Where a line below holds the string "image", copy that line.

Scripts that build scenes —
┄┄┄┄┄┄

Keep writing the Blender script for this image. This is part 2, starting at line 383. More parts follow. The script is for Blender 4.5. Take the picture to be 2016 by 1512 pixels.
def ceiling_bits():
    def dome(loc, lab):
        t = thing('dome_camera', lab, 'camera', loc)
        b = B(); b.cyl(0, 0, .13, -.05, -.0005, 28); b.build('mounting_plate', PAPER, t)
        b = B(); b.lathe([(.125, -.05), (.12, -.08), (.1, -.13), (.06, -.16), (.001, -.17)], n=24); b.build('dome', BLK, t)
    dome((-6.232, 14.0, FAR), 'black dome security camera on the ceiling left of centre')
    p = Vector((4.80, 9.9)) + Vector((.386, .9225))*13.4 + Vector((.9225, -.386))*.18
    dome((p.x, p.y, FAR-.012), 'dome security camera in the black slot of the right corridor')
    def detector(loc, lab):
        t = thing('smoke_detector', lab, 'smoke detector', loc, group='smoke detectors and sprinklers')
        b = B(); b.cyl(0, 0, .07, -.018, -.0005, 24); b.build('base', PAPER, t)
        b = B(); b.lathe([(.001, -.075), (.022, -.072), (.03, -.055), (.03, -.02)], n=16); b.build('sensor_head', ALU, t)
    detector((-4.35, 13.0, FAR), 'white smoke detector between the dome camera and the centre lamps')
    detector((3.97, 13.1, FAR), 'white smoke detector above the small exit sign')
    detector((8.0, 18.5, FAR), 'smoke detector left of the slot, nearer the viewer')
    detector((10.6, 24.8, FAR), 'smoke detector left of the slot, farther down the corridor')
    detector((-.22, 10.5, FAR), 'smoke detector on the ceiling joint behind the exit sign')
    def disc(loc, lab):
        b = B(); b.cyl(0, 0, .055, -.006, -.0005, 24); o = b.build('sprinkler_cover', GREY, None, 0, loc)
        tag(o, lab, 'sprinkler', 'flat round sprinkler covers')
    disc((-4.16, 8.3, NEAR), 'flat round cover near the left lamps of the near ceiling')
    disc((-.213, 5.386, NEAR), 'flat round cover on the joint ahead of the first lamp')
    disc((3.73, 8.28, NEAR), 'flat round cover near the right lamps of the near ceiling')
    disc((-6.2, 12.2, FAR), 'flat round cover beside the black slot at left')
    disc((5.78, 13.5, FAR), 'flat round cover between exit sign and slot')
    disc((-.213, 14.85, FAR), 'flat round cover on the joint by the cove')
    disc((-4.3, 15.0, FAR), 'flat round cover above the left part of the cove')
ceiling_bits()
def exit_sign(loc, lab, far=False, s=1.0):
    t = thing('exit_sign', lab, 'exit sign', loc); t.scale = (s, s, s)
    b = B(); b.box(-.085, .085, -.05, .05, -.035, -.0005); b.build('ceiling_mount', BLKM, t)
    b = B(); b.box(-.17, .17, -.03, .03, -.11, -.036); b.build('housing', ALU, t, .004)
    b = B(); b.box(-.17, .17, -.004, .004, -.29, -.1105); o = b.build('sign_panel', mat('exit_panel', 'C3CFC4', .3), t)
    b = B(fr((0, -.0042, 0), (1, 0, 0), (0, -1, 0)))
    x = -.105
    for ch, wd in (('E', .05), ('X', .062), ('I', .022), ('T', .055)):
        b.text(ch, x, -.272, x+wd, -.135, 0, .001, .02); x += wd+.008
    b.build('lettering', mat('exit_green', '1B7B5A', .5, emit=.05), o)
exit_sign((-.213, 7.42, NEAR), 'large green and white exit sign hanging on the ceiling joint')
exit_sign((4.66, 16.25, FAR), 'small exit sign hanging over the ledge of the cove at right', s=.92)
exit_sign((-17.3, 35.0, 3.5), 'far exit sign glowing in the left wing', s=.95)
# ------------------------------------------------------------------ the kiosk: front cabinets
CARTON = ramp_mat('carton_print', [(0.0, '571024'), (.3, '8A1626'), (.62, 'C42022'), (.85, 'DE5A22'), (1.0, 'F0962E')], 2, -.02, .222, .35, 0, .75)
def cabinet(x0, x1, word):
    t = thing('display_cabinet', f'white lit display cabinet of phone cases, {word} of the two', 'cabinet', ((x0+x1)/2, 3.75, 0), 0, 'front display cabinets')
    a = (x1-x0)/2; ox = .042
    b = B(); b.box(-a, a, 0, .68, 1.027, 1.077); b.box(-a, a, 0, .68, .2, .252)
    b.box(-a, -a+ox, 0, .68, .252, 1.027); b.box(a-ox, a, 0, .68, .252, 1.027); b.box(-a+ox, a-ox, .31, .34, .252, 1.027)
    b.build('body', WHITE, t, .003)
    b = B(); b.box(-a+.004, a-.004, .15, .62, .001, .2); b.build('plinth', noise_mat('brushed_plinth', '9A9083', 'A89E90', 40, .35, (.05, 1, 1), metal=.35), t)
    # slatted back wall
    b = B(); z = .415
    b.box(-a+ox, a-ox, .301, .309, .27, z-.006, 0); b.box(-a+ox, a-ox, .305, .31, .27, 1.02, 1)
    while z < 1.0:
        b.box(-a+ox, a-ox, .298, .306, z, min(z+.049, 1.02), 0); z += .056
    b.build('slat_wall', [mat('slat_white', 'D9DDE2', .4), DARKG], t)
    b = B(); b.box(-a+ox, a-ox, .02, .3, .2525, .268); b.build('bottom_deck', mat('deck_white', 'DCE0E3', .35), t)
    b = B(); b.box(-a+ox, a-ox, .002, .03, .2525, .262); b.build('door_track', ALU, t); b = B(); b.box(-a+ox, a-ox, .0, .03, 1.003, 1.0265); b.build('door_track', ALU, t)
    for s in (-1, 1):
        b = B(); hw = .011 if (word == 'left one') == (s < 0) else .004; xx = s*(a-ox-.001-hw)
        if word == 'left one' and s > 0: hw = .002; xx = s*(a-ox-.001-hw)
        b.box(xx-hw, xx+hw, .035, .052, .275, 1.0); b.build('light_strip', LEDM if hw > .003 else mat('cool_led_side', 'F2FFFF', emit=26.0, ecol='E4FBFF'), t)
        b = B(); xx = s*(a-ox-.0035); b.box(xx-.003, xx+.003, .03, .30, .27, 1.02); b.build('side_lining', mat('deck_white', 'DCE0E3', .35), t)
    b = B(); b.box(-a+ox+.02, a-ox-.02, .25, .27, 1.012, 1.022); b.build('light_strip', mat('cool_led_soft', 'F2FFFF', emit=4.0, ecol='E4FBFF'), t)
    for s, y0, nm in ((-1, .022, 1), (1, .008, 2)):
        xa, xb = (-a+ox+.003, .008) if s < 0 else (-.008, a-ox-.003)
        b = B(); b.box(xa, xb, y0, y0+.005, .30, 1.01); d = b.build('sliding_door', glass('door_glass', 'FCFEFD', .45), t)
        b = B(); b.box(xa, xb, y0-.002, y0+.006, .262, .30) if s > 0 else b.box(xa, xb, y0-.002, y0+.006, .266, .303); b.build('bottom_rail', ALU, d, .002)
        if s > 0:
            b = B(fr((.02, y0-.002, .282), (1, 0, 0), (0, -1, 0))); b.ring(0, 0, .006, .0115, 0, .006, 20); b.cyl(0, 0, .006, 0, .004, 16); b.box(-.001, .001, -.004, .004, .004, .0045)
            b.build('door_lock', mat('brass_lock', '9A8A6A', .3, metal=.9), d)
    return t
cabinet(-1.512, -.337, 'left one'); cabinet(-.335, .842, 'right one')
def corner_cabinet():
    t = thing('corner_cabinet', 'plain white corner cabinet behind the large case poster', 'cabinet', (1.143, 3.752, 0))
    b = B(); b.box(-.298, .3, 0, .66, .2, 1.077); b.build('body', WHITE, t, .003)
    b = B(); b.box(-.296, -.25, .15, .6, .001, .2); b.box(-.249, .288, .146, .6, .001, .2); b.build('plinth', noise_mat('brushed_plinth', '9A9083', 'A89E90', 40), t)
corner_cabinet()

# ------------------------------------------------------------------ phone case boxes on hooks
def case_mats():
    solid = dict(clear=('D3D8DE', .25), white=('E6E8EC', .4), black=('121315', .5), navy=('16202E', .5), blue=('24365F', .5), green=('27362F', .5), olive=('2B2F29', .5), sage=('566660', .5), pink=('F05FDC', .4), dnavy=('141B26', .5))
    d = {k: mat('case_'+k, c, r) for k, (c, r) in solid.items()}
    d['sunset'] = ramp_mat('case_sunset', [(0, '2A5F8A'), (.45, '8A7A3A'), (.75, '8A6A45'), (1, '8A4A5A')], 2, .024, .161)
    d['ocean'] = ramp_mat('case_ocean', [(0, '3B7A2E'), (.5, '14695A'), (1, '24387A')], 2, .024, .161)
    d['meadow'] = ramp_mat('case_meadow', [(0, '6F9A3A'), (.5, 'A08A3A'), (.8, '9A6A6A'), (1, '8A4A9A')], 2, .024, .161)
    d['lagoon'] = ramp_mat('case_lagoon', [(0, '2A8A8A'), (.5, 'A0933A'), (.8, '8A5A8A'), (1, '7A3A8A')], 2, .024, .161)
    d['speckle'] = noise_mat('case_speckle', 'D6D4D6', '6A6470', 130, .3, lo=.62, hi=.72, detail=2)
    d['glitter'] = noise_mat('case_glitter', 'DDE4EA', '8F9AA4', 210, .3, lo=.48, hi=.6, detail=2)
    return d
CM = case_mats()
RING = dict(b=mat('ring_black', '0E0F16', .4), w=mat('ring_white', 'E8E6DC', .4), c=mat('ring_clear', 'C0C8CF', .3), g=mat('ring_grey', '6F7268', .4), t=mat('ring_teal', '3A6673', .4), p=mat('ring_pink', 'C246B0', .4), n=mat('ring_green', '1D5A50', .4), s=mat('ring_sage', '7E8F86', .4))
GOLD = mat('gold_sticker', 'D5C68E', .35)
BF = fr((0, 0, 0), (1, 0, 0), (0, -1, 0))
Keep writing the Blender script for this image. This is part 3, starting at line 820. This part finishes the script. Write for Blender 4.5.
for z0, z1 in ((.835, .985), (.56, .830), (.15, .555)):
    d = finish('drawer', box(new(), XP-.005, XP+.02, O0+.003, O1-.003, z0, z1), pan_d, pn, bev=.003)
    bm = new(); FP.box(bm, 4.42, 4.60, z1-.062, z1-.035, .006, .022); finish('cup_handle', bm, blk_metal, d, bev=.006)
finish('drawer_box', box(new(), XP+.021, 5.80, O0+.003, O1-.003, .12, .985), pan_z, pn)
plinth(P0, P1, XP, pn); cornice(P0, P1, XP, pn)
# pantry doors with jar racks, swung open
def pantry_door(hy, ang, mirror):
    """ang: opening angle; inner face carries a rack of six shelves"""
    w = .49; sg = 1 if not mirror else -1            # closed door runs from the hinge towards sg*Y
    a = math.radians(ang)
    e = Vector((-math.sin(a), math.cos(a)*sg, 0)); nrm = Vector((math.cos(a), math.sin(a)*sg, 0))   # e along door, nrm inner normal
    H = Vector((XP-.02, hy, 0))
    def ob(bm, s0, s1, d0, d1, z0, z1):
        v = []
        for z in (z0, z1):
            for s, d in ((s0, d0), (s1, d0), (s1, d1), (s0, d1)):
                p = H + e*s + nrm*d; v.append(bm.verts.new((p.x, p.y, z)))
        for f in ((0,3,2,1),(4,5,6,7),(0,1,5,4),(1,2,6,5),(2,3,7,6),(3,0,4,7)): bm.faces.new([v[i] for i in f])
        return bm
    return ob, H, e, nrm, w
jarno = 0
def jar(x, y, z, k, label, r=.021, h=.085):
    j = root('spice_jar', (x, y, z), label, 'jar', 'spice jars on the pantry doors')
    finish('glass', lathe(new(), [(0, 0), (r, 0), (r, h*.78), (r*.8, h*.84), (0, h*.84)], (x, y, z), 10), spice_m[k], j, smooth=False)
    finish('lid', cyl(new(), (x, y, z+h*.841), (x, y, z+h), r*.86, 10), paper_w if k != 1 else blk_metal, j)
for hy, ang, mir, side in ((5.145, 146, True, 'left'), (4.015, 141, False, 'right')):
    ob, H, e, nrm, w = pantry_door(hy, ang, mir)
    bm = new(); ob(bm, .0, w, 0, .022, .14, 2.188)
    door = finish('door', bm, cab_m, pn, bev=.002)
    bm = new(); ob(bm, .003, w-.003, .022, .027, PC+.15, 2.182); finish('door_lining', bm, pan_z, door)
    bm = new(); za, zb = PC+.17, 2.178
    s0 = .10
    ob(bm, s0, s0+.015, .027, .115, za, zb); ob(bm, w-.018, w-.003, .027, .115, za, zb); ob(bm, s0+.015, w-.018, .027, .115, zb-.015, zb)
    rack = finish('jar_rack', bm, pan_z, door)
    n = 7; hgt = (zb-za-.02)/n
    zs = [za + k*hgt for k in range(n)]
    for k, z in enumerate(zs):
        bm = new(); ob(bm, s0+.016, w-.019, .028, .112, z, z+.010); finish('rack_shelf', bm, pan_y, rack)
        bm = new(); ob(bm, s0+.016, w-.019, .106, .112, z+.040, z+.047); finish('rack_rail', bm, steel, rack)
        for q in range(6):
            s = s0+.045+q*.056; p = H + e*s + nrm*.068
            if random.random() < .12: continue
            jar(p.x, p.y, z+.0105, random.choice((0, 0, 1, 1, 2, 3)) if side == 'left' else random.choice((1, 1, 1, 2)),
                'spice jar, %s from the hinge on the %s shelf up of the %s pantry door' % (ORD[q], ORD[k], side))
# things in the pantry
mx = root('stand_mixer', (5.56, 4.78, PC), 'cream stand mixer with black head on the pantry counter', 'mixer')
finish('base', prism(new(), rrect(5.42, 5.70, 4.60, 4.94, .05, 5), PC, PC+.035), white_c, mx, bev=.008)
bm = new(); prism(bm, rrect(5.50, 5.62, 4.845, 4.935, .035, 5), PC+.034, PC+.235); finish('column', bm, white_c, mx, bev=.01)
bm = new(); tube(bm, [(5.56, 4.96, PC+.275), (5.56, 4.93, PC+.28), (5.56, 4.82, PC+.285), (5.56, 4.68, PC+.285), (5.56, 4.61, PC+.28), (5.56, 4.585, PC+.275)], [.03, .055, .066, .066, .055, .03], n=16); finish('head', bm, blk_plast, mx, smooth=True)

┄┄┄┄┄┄

OUTPUT BELOW —
Keep writing the Blender script for this image. This is part 2, starting at line 383. More parts follow. The script is for Blender 4.5. Take the picture to be 2016 by 1512 pixels.
Keep writing the Blender script for this image. This is part 3, starting at line 820. This part finishes the script. Write for Blender 4.5.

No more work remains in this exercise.